3. Parimenti non merita accoglimento la seconda censura, avente ad oggetto la sussistenza del dolo specifico, atteso che il ricorrente non ha evidenziato alcuna manifesta illogicità della motivazione della sentenza impugnata, che ha desunto, in modo congruo e ragionevole, l’elemento soggettivo dalla tempistica delle operazioni e dalla consapevolezza, da parte dell’imputato, del debito tributario e dell’imminenza dell’esecuzione esattoriale, ma si è limitata a valorizzare una circostanza ritenuta poco significativa dalla Corte di Appello, consistente nell’acquisto di un ulteriore immobile, da parte della società M. s.r.I., delle cui quote, comunque, la società debitrice si è disfatta nel 2013, con la seconda operazione. Per quanto concerne, poi, il dato evidenziato nella memoria del 1 ottobre 2020 (l’erronea indicazione della data del verbale di contestazione, che risale al 22 dicembre 2010 e non al 22 dicembre 2009), si tratta di una circostanza non decisiva, in quanto non intacca nella sostanza il quadro probatorio complessivo in ordine al dolo specifico del debitore, che, come già evidenziato, è stato fondato sulla tempistica delle due operazioni di trasferimento e sulla consapevolezza del debito tributario da parte dell’imputato.

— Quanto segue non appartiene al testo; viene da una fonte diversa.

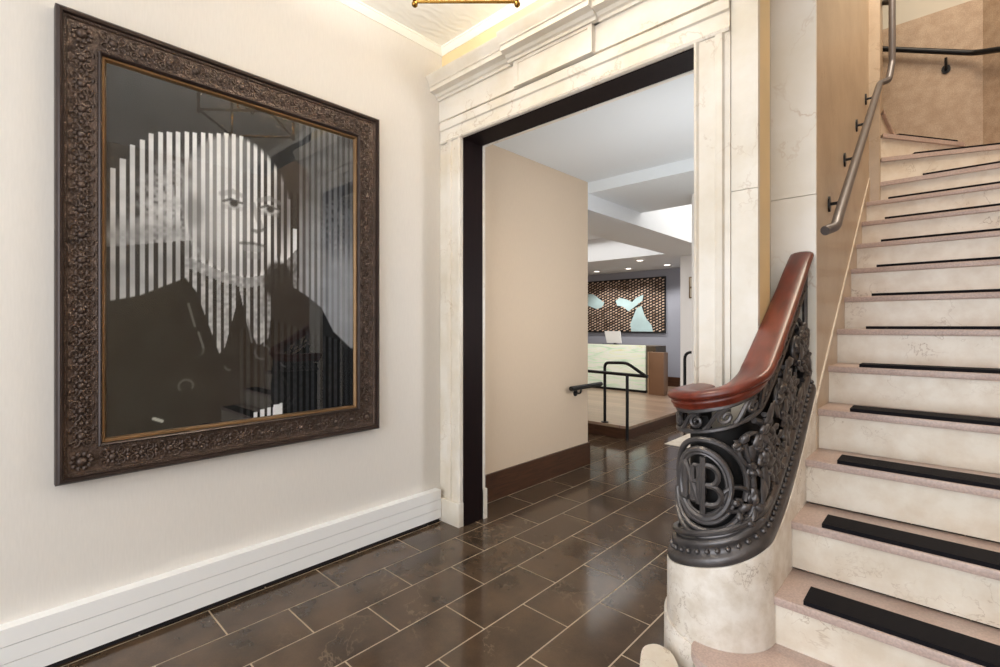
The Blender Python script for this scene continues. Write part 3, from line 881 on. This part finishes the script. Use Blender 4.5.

4. Per mera completezza, deve escludersi la prescrizione del reato, tenuto conto che i termini di prescrizione per i delitti previsti dagli art. 2 a 10 del d.lgs. n. 74 del 2000 sono stati elevati di un terzo, ai sensi dell’art. 17, comma 1-bis, della l. n. 74 del 2000, introdotto dal d.l. n. 138 del 2011, convertito in l. n. 148 del 2011. In proposito va solo sottolineato che il delitto di sottrazione fraudolenta al pagamento delle imposte di cui all’art. 11 d.lgs. n. 74 del 2000, qualora si articoli attraverso il compimento di una pluralità di trasferimenti immobiliari, costituenti una operazione unitaria finalizzata a rendere in tutto o in parte inefficace la procedura di riscossione coattiva, si perfeziona nel momento in cui viene realizzato l’ultimo atto dispositivo (Sez. 3, n. 19524 del 04/04/2013 cc. – dep. 07/05/2013, Rv. 255900 – 01), sicché deve farsi riferimento alla seconda operazione risalente al 1 febbraio 2013 sia ai fini della individuazione della legge applicabile (anche in ordine alla prescrizione) sia ai fini del dies a quo del termine di prescrizione.
5. In conclusione, il ricorso deve essere rigettato ed il ricorrente condannato al pagamento delle spese processuali.
P.Q.M.
Rigetta il ricorso e condanna il ricorrente al pagamento delle spese processuali.